Most Valuable Players
A Guide to Austin Stage Actors
Fri., Sept. 28, 2001
Ken Webster
On the scene since: 1977
MVP for: Subterranean Theatre Company, State Theater Company, Frontera
Recent Roles: Victor, House, Frontera, 2001, 1999; Brendan, The Weir, State Theater Co., 2000; Ghost of Christmas Present, A Christmas Carol, State, 1999; Richard, Hay Fever, State, 1998; various, Gross Indecency: The Three Trials of Oscar Wilde, State, 1999; Skunk/Kaden, As Bees in Honey Drown, State, 1999; Aram, Beast on the Moon, State, 1999; Aldo, Italian-American Reconciliation, STC, 1997.
Honors: Critics Table John Bustin Award for "conspicuous versatility," 1999; Payne & Critics Table nominations, House; Payne & Critics Table nominations, Beast on the Moon.

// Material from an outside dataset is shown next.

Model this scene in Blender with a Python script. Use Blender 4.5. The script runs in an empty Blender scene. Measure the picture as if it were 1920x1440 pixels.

Yes, Webster's been doing this for quite some time, and getting better as he goes: no mean feat, since he started out so near the top of his formidable game. With his predilection for flinty, offbeat roles -- not to mention an entire theatre company (formerly Subterranean, now Hyde Park) of which he's el jefe grande -- the man has brought vividly to stage such memorable characters as House's Victor, perennial Beat icon Jack Kerouac, and the whole ranty crowd from Eric Bogosian's Sex, Drugs and Rock & Roll. It may be his years of work as a director (his other oft-worn hat) that has taught him how to fully inhabit a character, to make him come alive from the inside out rather than through a collection of quirks. Whatever brought those lessons, though, this workaholic craftsman has learned them all -- by heart as well as by mind.